Upside-Down Cleaner Funny Bones

Well, I was voting for "Hector", but I have to admit that it is the cutest kid name ever for:
A miraculous caterpillar who dropped out of the ONLY bunch of incredibly random bok choy (I think...?) I have ever seen in our local store, the AC. Living in rural Alaska means that previously mundane occurances turn into miracles, yes...If I had tried to get a caterpillar out here by mail or even carrying it when I flew out here, it would never have worked. But the universe dropped it in our laps -- awesome.

I was estatic seeing the choy in the store, thinking it might have been chard or leeks (in fact I'm still not completely positive what green it is) during this season when, although we have vegetables and fruit in frozen and in dehydrated form, we always crave, I mean salivatingly crave, fresh things that crunch when we chew them.

I have this bad habit of hoarding when I have something really good -- I'm not "being stingy of it"(as Hooper Bayers would say), but I'm saving it for something REALLY GOOD. I don't want to waste them on frivilous ideas or a bad recipe. I also don't want to cook them on a busy night, if I don't have enough time to savor them. SO the chard sat in my fridge for nearly a week before I remembered the sauteed greens with garlic, raisins, and pine nuts recipe that I REALLY wanted.

When I took the choy out of the produce bag, the caterpillar plopped out -- I thought for sure it was dead. I mean, who knows where that bok choy came from, and how many planes it was on before it got to Anchorage, then a plane to Bethel, then a plane to Hooper -- and then how long in the store, and nearly a week in my fridge? But Esther said, after I'd put it in the sink: "Mom, look, it's drinking!" And it was kind of sucking up water, or whatever caterpillars do. I had moment when I thought we should get rid of it, like why would we want a bug in the house? But then I stopped short -- What on Earth was I thinking? We had a great opportunity to watch a bug! A rarity!
And Esther has been wild about the thing. She gave it the cutest name ever, and she keeps checking on it, making statements about how it must think or feel, decorating its jar, etc. We have talked about how it has had a rough life, so we have to be prepared that it might not make it, but that maybe it will, and maybe it will spin a cocoon and turn into something entirely different. I am actually very trepidatious about what it will turn into -- will I introduce a whole new interloping bug species to Hooper Bay that will become invasive and ruin the ecosystem? Any ideas on what I should do if it survives its metamorphasis?

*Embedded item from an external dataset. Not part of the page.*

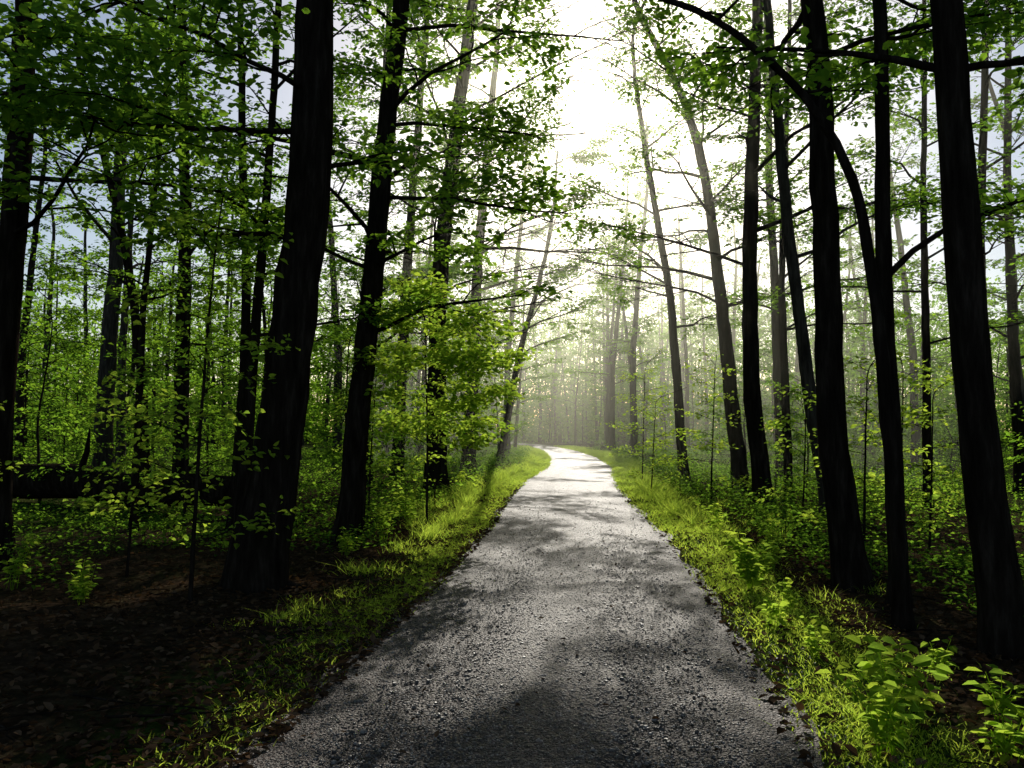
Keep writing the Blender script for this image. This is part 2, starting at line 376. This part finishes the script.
# right
T(N,[(4.97,23),(4.6,5.4),(4.0,9.1),(3.6,12.3)],.15,14.5,4.5,16,3.0,limbs=[(6,(1.5,23,7.2),8),(8,(1.4,22.6,9.2),7)])
T(N,[(5.75,20),(5.4,3.6),(5.1,7.9),(4.5,10.4),(3.3,12.7)],.2,14,4.5,18,3.6,limbs=[(5,(1.9,20,5.9),8)])
T(N,[(4.9,15.5),(4.6,2.2),(4.7,6),(4.8,10)],.18,16,5,18,3.4,limbs=[(4.8,(1.9,15.4,5.6),8)])
T(N,[(5.55,14),(5.15,3),(4.8,6.5),(4.6,9.2)],.13,14,4.5,13,2.8,side=1,mat=M_bark2)
T(N,[(3.5,8.2),(3.27,1.6),(3.3,3.45),(3.27,5),(3.2,6.2)],.155,15,5.4,14,3.2,k=18,shape=1)
T(N,[(3.15,6.5),(3.08,1.45),(2.98,2.8),(2.88,3.65),(2.5,4.4),(1.7,5.1),(.9,5.6,.4)],.07,5.9,4.4,6,1.1,k=12,shape=1,nsub=4,depth=1,dens=35,leaf=.08)
T(N,[(3.55,7.4),(3.5,2.8),(3.55,5.6)],.085,13,5,12,2.4,side=1,k=14,shape=1,limbs=[(3.2,(4.8,7.0,3.9),5)],dens=34)
T(N,[(3.52,5.7),(3.36,1.1),(3.28,2.17),(3.24,3.6),(3.2,4.7)],.135,15,5.0,14,3,side=1,k=20,shape=1,limbs=[(4.4,(4.6,6.2,4.6),6),(4.4,(2.2,7.2,5.2),5)],dens=38)
T(N,[(8.3,16),(8.4,6),(8.6,10)],.09,13,3,13,2.6,dens=34)
T(N,[(12.7,20),(12.6,6),(12.8,12)],.14,16,3,16,3.4,dens=32)
T(N,[(6.2,18),(6.15,5),(6.4,10)],.1,14,3.5,15,2.6)
T(N,[(7.4,22),(7.3,7),(7.2,13)],.15,17,3.5,16,3.2,dens=34)
T(N,[(10.2,17),(10.1,6),(10.4,11)],.12,15,3,15,3,dens=34)

# the sunlit sapling beside the path
nocull=lambda P:np.zeros(len(P),bool)
B=tree([(-1.35,12.7,gz(-1.35,12.7)),(-1.35,12.7,1.5),(-1.4,12.65,3)],.022,4.0,1.2,24,1.3,leaf=.10,dens=65,shape=1,cull=nocull,k=7,flare=.2,nsub=5,limbs=[(2.4,(-.1,12.2,2.75),6),(1.8,(-.3,12.3,2.2),5),(3.0,(-.3,12.3,3.3),5)],elev=(.0,.4),tilt=.85)
B.obj('beech_sapling',[M_bark,M_young],smooth=True)
for (x,y,h) in ((-2.95,7.4,3.8),(-4.3,9.0,2.2),(4.1,9.4,2.6),(3.3,19,2.6),(-1.6,16.5,3.4),(3.9,24,4),(-5.9,8.3,1.9),(4.4,12.2,2.2),(4.1,16.5,3.2),(-2.6,14.5,3.2),(-3.2,17.5,4.5),(5.6,10.8,2.4),(6.3,13,3)):
    B=tree([(x,y,gz(x,y)),(x+.05,y,h*.4),(x+.12,y+.05,h*.8)],.010+.003*h,h,.5 if h>2.7 else .3,int(4+h*3),.28*h,leaf=.08,dens=38,shape=1,cull=nocull,k=6,flare=.2,nsub=4,elev=(.0,.45),tilt=.7)
    B.obj('beech_sapling',[M_bark,M_young],smooth=True)

# archetypes for the wood behind
arch=[]
for i in range(7):
    H=R.uniform(14,19);b=R.normal(0,.35,4)
    B=tree([(0,0,0),(b[0],b[1]*.5,H*.3),(b[0]+b[2],b[3],H*.65)],R.uniform(.10,.22),H,R.uniform(2.5,5),20,R.uniform(2.6,3.6),leaf=.20,dens=18,nsub=5,k=8)
    arch.append(B.obj('wood_tree',[M_barkf if i%2 else M_bark2,M_leaf],smooth=True,link=False))
yarch=[]
for i in range(4):
    H=R.uniform(4.5,8)
    B=tree([(0,0,0),(R.normal(0,.2),0,H*.4),(R.normal(0,.3),0,H*.8)],.04,H,.5,24,1.7,leaf=.14,dens=28,nsub=4,k=6,elev=(0,.5),tilt=.6)
    yarch.append(B.obj('young_tree',[M_barkf,M_leaf],smooth=True,link=False))
def place(me,name,x,y,s):
    o=bpy.data.objects.new(name,me);COL.objects.link(o);o.location=(x,y,gz(x,y)-.03)
    o.rotation_euler=(0,0,R.uniform(0,6.28));o.scale=(s,s,s*R.uniform(.92,1.1))
taken=[]
def scatter(n,meshes,name,y0,y1,umin,slope,mind,s0,s1,pw=1):
    c=0;tr=0
    while c<n and tr<n*40:
        tr+=1
        y=y0+(y1-y0)*R.random()**pw;hw=slope*abs(y)+12;x=R.uniform(-hw,hw)
        if abs(x-pathx(y))<umin+ (0.015*y if y>0 else 0): continue
        if meshes is arch and 24<y<44 and 0<x-pathx(y)<7.0: continue
        if any((x-a)**2+(y-b)**2<mind*mind for a,b in taken): continue
        taken.append((x,y));place(meshes[c%len(meshes)],name,x,y,R.uniform(s0,s1));c+=1
for x,y in ((7.0,46),(-.3,48),(6.9,55),(.2,59),(7.6,64)):
    taken.append((x,y));place(arch[int(y)%7],'beech_tree',x,y,1.05)
scatter(100,arch,'beech_tree',25,95,4.6,.66,3.2,.8,1.15)
scatter(14,arch,'beech_tree',66,104,2.6,.02,2.5,.8,1.1)
scatter(16,arch,'beech_tree',-20,14,8.5,.2,4,.9,1.1)
scatter(95,yarch,'young_beech_tree',17,75,3.2,.66,1.7,.55,1.1,1.3)
scatter(30,yarch,'young_beech_tree',76,108,1.8,.02,1.5,.9,1.5,1)

# distant wood: one object
B=MB()
for i in range(330):
    y=R.uniform(90,150);x=R.uniform(-100,105)
    if abs(x-pathx(y))<3:continue
    h=R.uniform(13,20)
    p=np.array([[x,y,-.3],[x+R.normal(0,.3),y,h*.5],[x+R.normal(0,.6),y,h]]);r=R.uniform(.12,.28)
    B.tube(p,[r,r*.7,r*.25],5)
n=8500
cx=R.uniform(-105,110,n);cy=R.uniform(92,150,n);cz=.5+19*R.beta(1.0,1.2,n);rr=R.uniform(.9,2.6,n)
cz[6000:]=R.uniform(.3,6,2500)
idx=np.repeat(np.arange(n),32);nn=len(idx)
P=np.stack([cx[idx],cy[idx],cz[idx]],-1)+R.normal(size=(nn,3))*rr[idx][:,None]*np.array([.6,.6,.4]);P[:,2]=np.maximum(P[:,2],.2)
B.leaves(P,R.normal(size=(nn,3)),np.array([0,0,1.])+R.normal(size=(nn,3))*.9,R.uniform(.3,.65,nn))
B.obj('distant_trees',[M_barkf,M_leaf])

# ------------------------------------------------------------ undergrowth
B=MB()
n=7500
y=5+60*R.random(n)**1.4;sd=R.choice([-1,1],n);u=2.6+R.exponential(1,n)*(3+.35*y)
x=pathx(y)+sd*u
kk=~((y<10.5)&(u<5.2)&(sd<0)) & ~((y<8)&(u<3.6)) & ~((sd<0)&(y<14)&(R.random(n)<.6)) & ~((sd>0)&(y<13)&(R.random(n)<.35));x=x[kk];y=y[kk];n=len(x)
hh=R.uniform(.12,.7,n)*(.6+.5*np.sin(x*.8)*np.cos(y*.6)+.3)
hh=np.clip(hh,.08,.95)
hh=np.where((x<-4.8)&(y>12.5)&(y<18.6),hh*.35,hh)
idx=np.repeat(np.arange(n),34);nn=len(idx)
an=R.uniform(0,6.28,nn);rad=np.abs(R.normal(0,.2,nn))*(.6+hh[idx])
X=x[idx]+np.cos(an)*rad;Y=y[idx]+np.sin(an)*rad
P=np.stack([X,Y,ground_z(X,Y)+.02+hh[idx]*R.uniform(.1,1,nn)],-1)
D=np.stack([np.cos(an),np.sin(an),R.normal(.1,.3,nn)],-1)
B.leaves(P,D,np.array([0,0,1.])+R.normal(size=(nn,3))*.5,R.uniform(.035,.075,nn)*(1+Y*.015),1)
for i in range(n):
    if y[i]<20:
        z0=float(ground_z(x[i],y[i]))
        B.tube([[x[i],y[i],z0],[x[i]+R.normal(0,.03),y[i]+R.normal(0,.03),z0+hh[i]]],[.004,.002],3)
B.obj('undergrowth',[M_bark,M_leaf])

# ------------------------------------------------------------ broad-leaved seedlings in the foreground
def seedling(x,y,h,ns,ls=.08):
    B=MB();z0=gz(x,y)
    P=[];D=[]
    for s in range(ns):
        a=R.uniform(0,6.28);le=R.uniform(.1,.6);hs=h*R.uniform(.5,1)
        t=np.linspace(0,1,6)
        p=np.stack([x+R.normal(0,.03)+math.cos(a)*le*hs*t**1.4,y+R.normal(0,.03)+math.sin(a)*le*hs*t**1.4,z0+hs*t*(1-.1*t)],-1)
        B.tube(p,np.linspace(.0035,.0015,6),4,mat=0)
        for q in np.linspace(.3,1,int(4+h*7)):
            c=np.array([np.interp(q,t,p[:,i]) for i in range(3)]);aa=R.uniform(0,3.14)
            for sg in (0,math.pi):
                dd=np.array([math.cos(aa+sg),math.sin(aa+sg),R.uniform(-.3,.4)])
                P.append(c+dd*.015);D.append(dd)
    P=np.array(P);D=np.array(D)
    B.leaves(P,D,np.array([0,0,1.])+R.normal(size=P.shape)*.45,ls*R.uniform(.5,1.25,len(P)),1,shape=1,width=.66)
    B.obj('wild_seedling',[M_young,M_young],smooth=False)
for a in ((1.82,3.95,.5,8,.085),(2.08,4.3,.6,8,.09),(2.35,3.9,.3,6,.08),(2.2,4.9,.3,5,.08),(2.35,8.0,.6,8,.12),(2.65,8.6,.45,6,.10),(2.15,6.6,.3,5,.08),(2.1,5.7,.28,5,.07),(2.75,5.2,.3,5,.06),(2.5,7.2,.3,5,.07),
          (2.6,4.4,.35,6,.08),(-4.25,8,.45,6,.08),(-3.9,7.3,.3,5,.07),(-5.1,8.2,.6,6,.08),(-1.95,12,.8,8,.08),(-2.1,10.3,.45,6,.07),(-1.7,13.6,.9,8,.08),(-4.6,6.4,.4,5,.07),(3.3,10.2,.7,7,.08),(3.1,12.2,.7,7,.08),(2.95,9.2,.5,6,.08)):
    seedling(*a)

# ------------------------------------------------------------ fallen log
B=MB()
t=np.linspace(0,1,30);p=np.stack([-13.5+8.6*t,18.8-1.2*t+.1*np.sin(t*7),.42+.12*np.sin(t*3)+0*t],-1)
p[:,2]+=ground_z(p[:,0],p[:,1])
r=.44-.12*t;r[0]*=.05;r[1]=.40;r[-1]*=.05
B.tube(p,r,14,rough=.04)
B.tube([p[12],p[12]+[.3,-.2,.7],p[12]+[.4,-.3,1.2]],[.09,.06,.02],6)
B.tube([p[20],p[20]+[.35,.1,.5],p[20]+[.7,.2,.75]],[.07,.04,.015],6)
B.obj('fallen_log',[M_bark],smooth=True)

# ------------------------------------------------------------ mist hanging over the far path
m,nt,out=newmat('mist_volume')
vs=nt.nodes.new('ShaderNodeVolumeScatter');vs.inputs['Density'].default_value=.0034;vs.inputs['Anisotropy'].default_value=.80
vs.inputs['Color'].default_value=(1,1,.80,1)
nt.links.new(vs.outputs[0],out.inputs['Volume'])
B=MB();th=np.linspace(0.02,math.pi-.02,17)
P=np.stack([np.zeros(17),np.zeros(17),np.cos(th)],-1);B.tube(P,np.sin(th),32)
B.v[0]=B.v[0]*np.array([17,48,20])+np.array([5.5,60,9])
B.obj('morning_mist',[m],smooth=True)

# ------------------------------------------------------------ light
s=Vector((math.sin(AZ)*math.cos(EL),math.cos(AZ)*math.cos(EL),math.sin(EL)))
ld=bpy.data.lights.new('sun','SUN');ld.energy=5;ld.angle=math.radians(.5);ld.color=(1,.94,.80)
lo=bpy.data.objects.new('sun',ld);COL.objects.link(lo);lo.rotation_euler=(-s).to_track_quat('-Z','Y').to_euler()
w=bpy.data.worlds.new('World');scene.world=w;w.use_nodes=True;nt=w.node_tree
bg=nt.nodes['Background'];sk=nt.nodes.new('ShaderNodeTexSky');sk.sky_type='NISHITA';sk.sun_disc=False
sk.sun_elevation=EL;sk.sun_rotation=AZ;sk.dust_density=1.0;sk.air_density=1.0
nt.links.new(sk.outputs[0],bg.inputs[0]);bg.inputs[1].default_value=.095
scene.view_settings.view_transform='Standard';scene.view_settings.look='None';scene.view_settings.exposure=0

cd=bpy.data.cameras.new('camera');cd.lens=28;cd.sensor_width=36;cd.clip_end=2000;cd.clip_start=.05
co=bpy.data.objects.new('camera',cd);COL.objects.link(co);co.location=(0,0,1.6);co.rotation_euler=(math.radians(93.3),0,0)
scene.camera=co
print('faces',sum(len(m.polygons) for m in bpy.data.meshes))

And searches on caterpillar websites come up fruitless -- I can't figure out what kind of caterpillar it is, so I can't figure out what it will turn into -- moth? beetle? butterfly? Anybody recognize it? It seems happy eating romaine lettuce as well.

But, in general, these kinds of things are too few and far between up here. Fitting that it should happen around Easter. And it was just plain sweet to hear Esther's good night to the bug when I put her to bed last night: "You are our friend, and we used teamwork to keep you, and good night." Awwww.

1 comment:

Cate said...

UPDATE: Ok, so the caterpillar, after eating ravenously the first few days, stopped eating and began to roam around the cage, trying to crawl up the walls, etc. I read online that they need either a stick or soil to make their chrysalis, so I put both in, hoping with fingers crossed for the stick, so we could watch him make his cocoon. No such luck; he burrowed into the dirt instantly. Lucky I had some old potting soil around! And he's never poked his head out since. I wonder what will emerge from that inky black dirt?